Le lieu

Depuis quelque temps, une année peut-être bien, je fais un rêve récurrent. Et au fil des épisodes, une image s'affine. J'apprivoise ce rêve. Je le perce à jour. Ainsi perd-il en magie; l'impression rémanente qu'il m'avait laissé la première fois se dilue, je peine à retrouver ce sentiment profond et troublant qui se diffusait en moi lorsque, au matin, je rassemblais de l'énergie pour tenter d'en capturer le souvenir fuyant. Un souvenir qui amenait une nostalgie puissante.

C'est le rêve d'un lieu où je retourne, un lieu où je ne suis pas allé pendant très longtemps, des dizaines d'années. Je suis dans ce lieu indéterminé, à l'intérieur d'un immeuble. Un appartement, peut-être. Et tout à coup je me souviens que j'y ai vécu, dans un passé lointain. Alors, je mesure la différence, le changement intervenu entre le souvenir qu'il m'en reste et ce qu'est devenu ce lieu. La première impression, je veux dire celle qui surnageait à la première survenue de ce rêve, était celle d'une privatisation du lieu. Comme si, au temps où j'y vivais, il était très ouvert, comme un squat, comme l'aumônerie du collège, où l'on pouvait aller boire un café vers treize heures, en sortant du réfectoire, quand on avait quinze ans. Il y avait des BD, des camarades sympathiques. Un lieu comme une île dans une mer agitée. Donc un endroit de passage, de court séjour, souvent peuplé, un endroit où l'on n'est guère seul. Ce lieu se compose de plusieurs pièces. Une, plutôt grande, où commence le songe. Et, au fond, une pièce ou alors une série de pièces plus privatives, derrière une porte. Des chambres à coucher, peut-être. Mais ces images ne sont pas nettes, elles sont imprécises; ce sont plutôt des impressions que je dois maladroitement traduire en mots, car ce rêve est avare en informations visuelles. Et c'est quand je vais visiter ces pièces du fond que je ressens, le plus, la différence, que je réalise la transformation du lieu. Et que survient cette tristesse, cette nostalgie amenée par le changement.
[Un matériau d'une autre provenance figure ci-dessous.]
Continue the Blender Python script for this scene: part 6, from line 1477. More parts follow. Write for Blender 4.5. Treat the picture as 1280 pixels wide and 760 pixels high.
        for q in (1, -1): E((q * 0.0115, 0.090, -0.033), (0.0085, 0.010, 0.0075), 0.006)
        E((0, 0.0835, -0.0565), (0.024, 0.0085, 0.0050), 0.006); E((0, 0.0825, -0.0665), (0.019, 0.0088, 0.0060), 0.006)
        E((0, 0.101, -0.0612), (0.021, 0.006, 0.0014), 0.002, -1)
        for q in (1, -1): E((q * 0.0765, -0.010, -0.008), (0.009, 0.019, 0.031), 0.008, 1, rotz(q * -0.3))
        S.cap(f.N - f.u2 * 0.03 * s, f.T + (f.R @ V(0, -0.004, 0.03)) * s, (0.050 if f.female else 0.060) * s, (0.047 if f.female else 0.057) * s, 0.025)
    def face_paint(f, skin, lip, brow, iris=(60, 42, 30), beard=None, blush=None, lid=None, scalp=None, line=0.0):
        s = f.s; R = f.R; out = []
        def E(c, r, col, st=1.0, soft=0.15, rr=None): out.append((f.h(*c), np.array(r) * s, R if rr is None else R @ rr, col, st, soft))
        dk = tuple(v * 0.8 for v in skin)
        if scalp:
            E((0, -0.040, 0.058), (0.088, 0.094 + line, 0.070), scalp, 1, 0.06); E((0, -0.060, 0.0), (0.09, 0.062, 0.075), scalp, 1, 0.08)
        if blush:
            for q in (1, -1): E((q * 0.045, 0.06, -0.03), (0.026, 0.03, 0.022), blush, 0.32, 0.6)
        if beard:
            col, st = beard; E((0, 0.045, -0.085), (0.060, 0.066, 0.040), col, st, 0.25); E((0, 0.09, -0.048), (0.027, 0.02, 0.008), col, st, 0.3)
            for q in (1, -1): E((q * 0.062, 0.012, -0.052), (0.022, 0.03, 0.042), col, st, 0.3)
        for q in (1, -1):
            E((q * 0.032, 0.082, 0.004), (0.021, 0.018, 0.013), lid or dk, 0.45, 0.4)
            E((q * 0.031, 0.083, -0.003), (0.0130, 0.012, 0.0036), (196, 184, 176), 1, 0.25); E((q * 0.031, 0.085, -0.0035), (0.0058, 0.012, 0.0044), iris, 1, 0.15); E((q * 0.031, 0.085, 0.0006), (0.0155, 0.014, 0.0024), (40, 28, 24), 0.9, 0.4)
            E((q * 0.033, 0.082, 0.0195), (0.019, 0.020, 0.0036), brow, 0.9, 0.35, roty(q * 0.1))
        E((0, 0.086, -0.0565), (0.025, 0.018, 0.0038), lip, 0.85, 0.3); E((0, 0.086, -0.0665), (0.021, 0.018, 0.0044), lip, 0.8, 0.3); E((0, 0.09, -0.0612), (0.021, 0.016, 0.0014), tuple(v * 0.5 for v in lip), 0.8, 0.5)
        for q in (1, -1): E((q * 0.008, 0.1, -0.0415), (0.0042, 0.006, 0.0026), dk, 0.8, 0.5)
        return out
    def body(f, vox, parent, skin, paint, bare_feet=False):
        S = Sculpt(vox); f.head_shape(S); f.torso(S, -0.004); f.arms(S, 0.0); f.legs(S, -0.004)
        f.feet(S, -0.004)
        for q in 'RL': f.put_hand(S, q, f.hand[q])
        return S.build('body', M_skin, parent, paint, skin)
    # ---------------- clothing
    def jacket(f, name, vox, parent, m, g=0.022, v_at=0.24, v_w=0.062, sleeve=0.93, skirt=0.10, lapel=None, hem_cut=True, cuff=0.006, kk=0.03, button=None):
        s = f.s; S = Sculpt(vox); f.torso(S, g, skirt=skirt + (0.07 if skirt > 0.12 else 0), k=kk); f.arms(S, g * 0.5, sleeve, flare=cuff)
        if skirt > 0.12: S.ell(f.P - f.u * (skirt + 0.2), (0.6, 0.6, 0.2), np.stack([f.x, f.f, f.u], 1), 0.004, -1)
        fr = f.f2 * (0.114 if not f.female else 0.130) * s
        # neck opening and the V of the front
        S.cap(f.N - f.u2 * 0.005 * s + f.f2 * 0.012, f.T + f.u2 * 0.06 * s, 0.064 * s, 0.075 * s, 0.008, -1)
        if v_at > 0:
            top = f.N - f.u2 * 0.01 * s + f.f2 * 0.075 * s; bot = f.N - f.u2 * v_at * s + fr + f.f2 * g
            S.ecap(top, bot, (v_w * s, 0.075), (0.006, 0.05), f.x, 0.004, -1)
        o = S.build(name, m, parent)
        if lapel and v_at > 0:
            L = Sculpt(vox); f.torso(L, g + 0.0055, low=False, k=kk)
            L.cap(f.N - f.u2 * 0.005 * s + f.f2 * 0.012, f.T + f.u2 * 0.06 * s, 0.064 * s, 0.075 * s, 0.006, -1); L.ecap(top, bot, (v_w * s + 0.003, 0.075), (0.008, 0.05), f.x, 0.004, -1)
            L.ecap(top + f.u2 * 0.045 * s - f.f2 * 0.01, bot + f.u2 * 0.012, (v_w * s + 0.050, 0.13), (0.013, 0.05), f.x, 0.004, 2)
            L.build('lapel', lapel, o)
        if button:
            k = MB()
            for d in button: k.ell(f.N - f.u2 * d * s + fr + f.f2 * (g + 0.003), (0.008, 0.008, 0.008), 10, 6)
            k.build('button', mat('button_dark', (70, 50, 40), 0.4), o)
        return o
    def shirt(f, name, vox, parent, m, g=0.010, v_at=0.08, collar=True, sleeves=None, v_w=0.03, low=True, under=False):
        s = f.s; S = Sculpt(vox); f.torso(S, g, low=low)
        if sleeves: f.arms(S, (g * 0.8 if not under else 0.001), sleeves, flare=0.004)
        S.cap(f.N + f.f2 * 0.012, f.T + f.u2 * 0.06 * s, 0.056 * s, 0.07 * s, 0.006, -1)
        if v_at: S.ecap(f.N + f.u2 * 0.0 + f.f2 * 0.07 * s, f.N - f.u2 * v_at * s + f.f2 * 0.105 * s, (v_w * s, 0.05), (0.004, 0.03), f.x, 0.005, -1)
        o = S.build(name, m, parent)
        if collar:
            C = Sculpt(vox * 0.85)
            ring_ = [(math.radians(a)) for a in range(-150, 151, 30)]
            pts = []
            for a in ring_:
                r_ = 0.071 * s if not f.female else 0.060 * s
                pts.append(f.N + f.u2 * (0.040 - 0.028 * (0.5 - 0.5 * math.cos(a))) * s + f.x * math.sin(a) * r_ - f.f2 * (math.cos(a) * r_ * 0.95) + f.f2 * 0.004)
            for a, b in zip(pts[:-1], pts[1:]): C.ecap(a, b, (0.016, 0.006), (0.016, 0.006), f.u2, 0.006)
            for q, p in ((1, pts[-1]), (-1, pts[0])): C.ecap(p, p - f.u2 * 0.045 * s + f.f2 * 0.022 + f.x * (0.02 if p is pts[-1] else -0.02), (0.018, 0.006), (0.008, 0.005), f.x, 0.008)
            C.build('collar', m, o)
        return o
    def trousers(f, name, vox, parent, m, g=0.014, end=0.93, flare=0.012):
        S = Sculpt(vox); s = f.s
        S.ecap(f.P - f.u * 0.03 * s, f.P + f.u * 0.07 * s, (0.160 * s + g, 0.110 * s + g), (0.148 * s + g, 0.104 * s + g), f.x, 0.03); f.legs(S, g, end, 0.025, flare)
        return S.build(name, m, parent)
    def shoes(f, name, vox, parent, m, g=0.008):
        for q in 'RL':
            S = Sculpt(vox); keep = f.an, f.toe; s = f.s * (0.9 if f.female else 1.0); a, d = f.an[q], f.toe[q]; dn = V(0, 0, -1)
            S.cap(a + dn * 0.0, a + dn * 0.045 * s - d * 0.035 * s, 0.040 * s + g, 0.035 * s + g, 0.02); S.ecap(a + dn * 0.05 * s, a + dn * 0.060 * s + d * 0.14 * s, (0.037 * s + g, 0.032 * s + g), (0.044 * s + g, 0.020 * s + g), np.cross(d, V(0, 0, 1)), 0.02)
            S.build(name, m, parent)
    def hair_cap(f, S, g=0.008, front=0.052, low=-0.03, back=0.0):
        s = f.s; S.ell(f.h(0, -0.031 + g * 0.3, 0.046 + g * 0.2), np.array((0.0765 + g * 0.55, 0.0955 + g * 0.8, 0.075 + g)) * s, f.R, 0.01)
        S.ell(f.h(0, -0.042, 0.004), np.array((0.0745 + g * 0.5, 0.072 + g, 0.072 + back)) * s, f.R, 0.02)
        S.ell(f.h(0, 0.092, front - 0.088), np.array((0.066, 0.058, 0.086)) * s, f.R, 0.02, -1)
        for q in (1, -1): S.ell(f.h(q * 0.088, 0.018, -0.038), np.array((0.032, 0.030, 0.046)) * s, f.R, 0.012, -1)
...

L'autre jour, au réveil, j'ai pris conscience de la dernière occurrence du rêve. Le lieu était un peu plus net. Moins magique. La pièce ou les pièces du fond avaient quelque chose de plus sec, de plus concret. Le sentiment de nostalgie était moins vif.

Je pense qu'il s'agit simplement d'une mise en scène de ma jeunesse; du rapport que j'entretiens avec mes souvenirs de mon ancien moi. Peut-être étais-je plus ouvert alors? Mes limites moins marquées... La personnalité des autres pouvait déborder, s'aventurer en moi, m'habiter bien davantage qu'aujourd'hui. Je me suis privatisé. Aussi, il y a trente ans, je draguais de façon compulsive. J'invitais régulièrement des inconnus chez moi. On pourrait penser qu'il y avait là, dans ces fréquentations, ces rencontres d'un soir, un enrichissement; mais ce serait enjoliver inutilement des histoires de cul qui ne m'ont pas laissé grand chose. Plus vraisemblablement, je donnais des clés sur moi-même, que je ne donne plus aujourd'hui. Mon moi est davantage privatisé. Ainsi s'opère, en moi, la prise de conscience de ce changement-là.

J'allais insérer ici un lien vers un ancien post en relation, que j'ai recherché. Je me suis alors rendu compte que j'avais déjà écrit quasiment le même post, en 2012. Ce rêve revient donc depuis sept ans, au moins... Autre observation: je radote!